And welcome to the delights of English spelling; it’s not enough that it has very little to do with the way words sound, it has to vary from place to place just to confuse us further. Anyway, Ailsa of Where’s My Backpack, She Who Invents Travel Themes, is from Ireland, so she spells this week’s theme “grey”. But I was taught to write “gray”, so I will.
As colors go, gray has a bad reputation, and this first picture shows why.
These are houses for iron workers and glass makers at Batsto Village in New Jersey. When they were newly built, I suppose the unpainted wood was various shades of light brown. Not any more. They’re gray now.
On the other hand, this building in Venice is much too exuberantly baroque to look even a little bit depressed, no matter how gray it is.
Moving forward a few centuries, there’s the architecture in Center City Philadelphia – if these office buildings didn’t have so many windows that insist on reflecting the blue sky, they’d all be thoroughly gray.
The meeting room in Independence Hall (Philadelphia, too) is painted gray and cream.
And then there’s artistic gray –
A lady from an Impressionist painting, turned three-dimensional to visit a sculpture garden…
Gray stone, cut into two parts that seem to be trying to rejoin…
So many grays, all so different.
Our house is painted grey ( 😉 ) Apparently in a street of red brick it is quite a landmark.
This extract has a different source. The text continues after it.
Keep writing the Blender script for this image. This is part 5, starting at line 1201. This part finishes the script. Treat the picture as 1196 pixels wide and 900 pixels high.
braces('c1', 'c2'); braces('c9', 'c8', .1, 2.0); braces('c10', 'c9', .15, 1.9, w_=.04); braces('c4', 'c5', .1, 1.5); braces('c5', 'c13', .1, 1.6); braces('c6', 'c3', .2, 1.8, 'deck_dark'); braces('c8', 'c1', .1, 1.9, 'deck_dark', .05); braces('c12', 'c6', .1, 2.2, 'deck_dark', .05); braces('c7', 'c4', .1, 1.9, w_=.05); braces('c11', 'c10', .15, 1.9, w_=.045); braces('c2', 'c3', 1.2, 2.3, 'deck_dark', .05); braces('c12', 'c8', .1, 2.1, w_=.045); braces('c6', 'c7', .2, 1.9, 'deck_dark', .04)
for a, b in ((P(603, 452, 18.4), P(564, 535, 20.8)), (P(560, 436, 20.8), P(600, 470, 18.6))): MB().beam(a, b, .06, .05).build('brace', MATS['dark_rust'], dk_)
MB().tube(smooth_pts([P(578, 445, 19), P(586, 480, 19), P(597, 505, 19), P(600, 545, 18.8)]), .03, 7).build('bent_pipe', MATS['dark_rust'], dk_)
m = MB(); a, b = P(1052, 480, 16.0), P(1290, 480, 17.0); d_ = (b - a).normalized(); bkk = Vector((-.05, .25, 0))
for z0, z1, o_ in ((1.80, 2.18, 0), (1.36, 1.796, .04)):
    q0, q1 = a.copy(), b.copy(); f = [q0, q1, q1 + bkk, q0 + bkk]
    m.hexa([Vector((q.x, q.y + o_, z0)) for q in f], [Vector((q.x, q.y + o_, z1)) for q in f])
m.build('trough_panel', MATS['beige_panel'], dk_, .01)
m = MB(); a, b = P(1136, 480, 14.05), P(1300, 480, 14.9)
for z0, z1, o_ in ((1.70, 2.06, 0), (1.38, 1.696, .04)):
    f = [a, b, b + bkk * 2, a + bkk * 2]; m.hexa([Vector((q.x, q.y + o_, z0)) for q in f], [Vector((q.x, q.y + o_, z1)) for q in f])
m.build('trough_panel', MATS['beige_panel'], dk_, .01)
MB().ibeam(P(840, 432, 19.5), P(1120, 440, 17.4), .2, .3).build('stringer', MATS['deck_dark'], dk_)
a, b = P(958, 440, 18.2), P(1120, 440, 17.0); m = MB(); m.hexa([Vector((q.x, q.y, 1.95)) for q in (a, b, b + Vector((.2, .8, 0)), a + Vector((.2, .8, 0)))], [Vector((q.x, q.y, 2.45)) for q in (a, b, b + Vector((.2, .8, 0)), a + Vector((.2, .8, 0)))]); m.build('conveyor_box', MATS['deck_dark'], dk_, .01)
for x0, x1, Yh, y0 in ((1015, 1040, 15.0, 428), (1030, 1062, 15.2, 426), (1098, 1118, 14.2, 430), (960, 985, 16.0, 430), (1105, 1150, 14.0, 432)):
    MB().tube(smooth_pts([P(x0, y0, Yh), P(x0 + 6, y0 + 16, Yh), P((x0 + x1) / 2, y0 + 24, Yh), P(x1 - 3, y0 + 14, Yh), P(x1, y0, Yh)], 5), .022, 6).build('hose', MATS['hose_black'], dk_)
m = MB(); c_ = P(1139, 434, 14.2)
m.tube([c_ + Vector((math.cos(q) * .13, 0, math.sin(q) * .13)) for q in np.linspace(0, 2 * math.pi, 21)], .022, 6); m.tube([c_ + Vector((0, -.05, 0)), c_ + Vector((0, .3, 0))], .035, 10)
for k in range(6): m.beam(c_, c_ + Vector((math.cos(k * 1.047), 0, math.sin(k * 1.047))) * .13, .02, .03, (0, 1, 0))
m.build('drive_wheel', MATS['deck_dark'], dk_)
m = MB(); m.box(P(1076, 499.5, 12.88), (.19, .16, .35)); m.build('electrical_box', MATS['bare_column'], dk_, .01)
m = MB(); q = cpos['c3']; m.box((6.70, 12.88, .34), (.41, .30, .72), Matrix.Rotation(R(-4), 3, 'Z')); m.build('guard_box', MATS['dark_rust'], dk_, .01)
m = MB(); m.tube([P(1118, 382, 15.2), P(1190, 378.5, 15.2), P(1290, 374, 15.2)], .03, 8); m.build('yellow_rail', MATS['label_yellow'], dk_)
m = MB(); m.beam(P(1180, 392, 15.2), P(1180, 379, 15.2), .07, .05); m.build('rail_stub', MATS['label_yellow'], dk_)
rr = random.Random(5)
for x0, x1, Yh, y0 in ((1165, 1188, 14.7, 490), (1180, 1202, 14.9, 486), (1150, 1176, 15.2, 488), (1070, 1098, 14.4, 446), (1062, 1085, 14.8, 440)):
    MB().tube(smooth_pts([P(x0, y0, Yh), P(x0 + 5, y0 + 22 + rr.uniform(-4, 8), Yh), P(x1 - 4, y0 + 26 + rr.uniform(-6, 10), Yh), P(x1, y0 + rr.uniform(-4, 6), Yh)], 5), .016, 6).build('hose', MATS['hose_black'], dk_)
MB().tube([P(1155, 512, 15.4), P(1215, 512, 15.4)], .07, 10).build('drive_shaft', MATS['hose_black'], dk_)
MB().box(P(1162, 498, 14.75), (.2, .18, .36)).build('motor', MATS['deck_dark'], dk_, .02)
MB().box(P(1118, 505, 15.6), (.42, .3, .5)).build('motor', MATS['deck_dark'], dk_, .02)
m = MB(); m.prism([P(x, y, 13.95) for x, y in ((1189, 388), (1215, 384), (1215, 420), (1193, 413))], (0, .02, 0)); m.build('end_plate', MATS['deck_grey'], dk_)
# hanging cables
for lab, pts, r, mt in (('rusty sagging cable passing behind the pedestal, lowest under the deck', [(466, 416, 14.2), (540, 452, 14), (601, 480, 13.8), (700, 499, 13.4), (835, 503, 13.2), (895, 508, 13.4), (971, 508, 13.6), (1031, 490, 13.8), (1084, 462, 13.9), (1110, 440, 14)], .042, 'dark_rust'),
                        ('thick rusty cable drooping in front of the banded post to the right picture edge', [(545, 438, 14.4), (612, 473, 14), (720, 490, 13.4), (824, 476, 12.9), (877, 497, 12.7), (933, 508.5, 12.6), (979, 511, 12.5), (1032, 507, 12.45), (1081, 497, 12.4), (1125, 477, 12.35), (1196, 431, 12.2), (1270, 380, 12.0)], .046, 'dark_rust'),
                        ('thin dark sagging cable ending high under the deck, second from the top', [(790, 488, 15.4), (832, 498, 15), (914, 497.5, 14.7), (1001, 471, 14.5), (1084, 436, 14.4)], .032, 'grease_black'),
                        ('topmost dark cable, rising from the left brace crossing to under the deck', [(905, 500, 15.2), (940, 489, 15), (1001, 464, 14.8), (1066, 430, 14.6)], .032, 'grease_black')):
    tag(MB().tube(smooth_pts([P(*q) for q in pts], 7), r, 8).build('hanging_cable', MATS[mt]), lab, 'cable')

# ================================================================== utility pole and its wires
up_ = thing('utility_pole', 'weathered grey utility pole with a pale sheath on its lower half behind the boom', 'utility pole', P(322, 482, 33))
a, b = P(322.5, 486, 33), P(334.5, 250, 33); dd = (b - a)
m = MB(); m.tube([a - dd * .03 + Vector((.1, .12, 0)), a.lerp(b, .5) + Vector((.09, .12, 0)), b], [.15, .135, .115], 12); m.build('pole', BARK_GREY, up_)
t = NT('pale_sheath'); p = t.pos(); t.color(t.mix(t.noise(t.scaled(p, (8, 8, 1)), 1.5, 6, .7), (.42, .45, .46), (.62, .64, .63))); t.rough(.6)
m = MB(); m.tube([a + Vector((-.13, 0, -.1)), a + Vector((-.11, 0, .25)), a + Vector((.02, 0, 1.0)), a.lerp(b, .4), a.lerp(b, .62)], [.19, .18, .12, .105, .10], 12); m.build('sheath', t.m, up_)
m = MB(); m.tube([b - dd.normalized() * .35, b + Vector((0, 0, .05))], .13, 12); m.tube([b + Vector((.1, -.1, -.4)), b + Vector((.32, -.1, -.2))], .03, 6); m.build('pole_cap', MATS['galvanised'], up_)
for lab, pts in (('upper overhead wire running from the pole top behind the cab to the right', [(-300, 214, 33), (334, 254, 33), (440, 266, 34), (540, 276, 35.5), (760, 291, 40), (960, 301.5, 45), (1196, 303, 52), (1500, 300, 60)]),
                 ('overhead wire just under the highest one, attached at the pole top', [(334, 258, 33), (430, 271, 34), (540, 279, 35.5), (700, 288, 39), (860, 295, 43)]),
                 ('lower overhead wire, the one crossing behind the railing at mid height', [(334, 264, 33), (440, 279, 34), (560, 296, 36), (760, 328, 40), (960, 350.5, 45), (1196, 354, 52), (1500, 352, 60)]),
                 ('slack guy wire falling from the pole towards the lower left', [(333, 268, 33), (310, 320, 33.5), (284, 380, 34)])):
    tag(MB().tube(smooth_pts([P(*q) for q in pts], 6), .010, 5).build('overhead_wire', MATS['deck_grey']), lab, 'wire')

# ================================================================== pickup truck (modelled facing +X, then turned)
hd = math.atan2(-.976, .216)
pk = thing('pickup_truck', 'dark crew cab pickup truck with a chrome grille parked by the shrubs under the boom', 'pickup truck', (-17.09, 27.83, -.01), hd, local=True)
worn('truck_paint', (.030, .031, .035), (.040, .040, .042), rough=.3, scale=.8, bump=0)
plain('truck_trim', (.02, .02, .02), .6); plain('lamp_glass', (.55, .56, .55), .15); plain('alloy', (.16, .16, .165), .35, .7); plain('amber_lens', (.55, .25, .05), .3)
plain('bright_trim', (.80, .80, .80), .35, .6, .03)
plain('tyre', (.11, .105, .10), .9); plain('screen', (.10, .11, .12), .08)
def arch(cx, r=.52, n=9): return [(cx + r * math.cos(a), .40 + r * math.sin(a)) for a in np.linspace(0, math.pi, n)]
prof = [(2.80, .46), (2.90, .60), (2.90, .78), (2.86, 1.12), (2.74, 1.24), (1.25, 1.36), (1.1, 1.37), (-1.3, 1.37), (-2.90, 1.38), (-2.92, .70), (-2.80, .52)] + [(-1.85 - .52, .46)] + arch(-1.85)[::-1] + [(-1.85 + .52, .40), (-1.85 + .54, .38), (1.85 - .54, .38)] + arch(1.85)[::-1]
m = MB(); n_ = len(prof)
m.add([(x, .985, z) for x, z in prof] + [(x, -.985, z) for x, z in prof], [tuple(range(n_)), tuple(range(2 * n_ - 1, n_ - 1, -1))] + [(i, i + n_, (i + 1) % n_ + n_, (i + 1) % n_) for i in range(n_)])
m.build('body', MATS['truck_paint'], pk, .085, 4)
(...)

That didn’t occur to me until we were told, lol.
That would make it a landmark!
(A very small landmark 😂)
the English spell it grey and the Americans (who cannot spell for toffee :D) spell if gray means the same, – a shade between black and white. Good to see you back.
Ah well, the English think they need an extra vowel to spell “color” 😉 …it’s good to be back.
we were here first so we must be right – hahaha 😀
😀
I rather like the weathered wood – I suppose I have pleasant associations with it, like driftwood and my 30-year-old garden bench with its superlative crop of lichens reminding me how lucky I am to live in clean air.
Some of my lack of enthusiasm for those houses comes from going inside and getting a sense of what they were like to live in – hot (in summer) and crowded with large families in a few small rooms. Probably cold and drafty in winter, too.
None of which can be blamed on the color of the wood, I admit.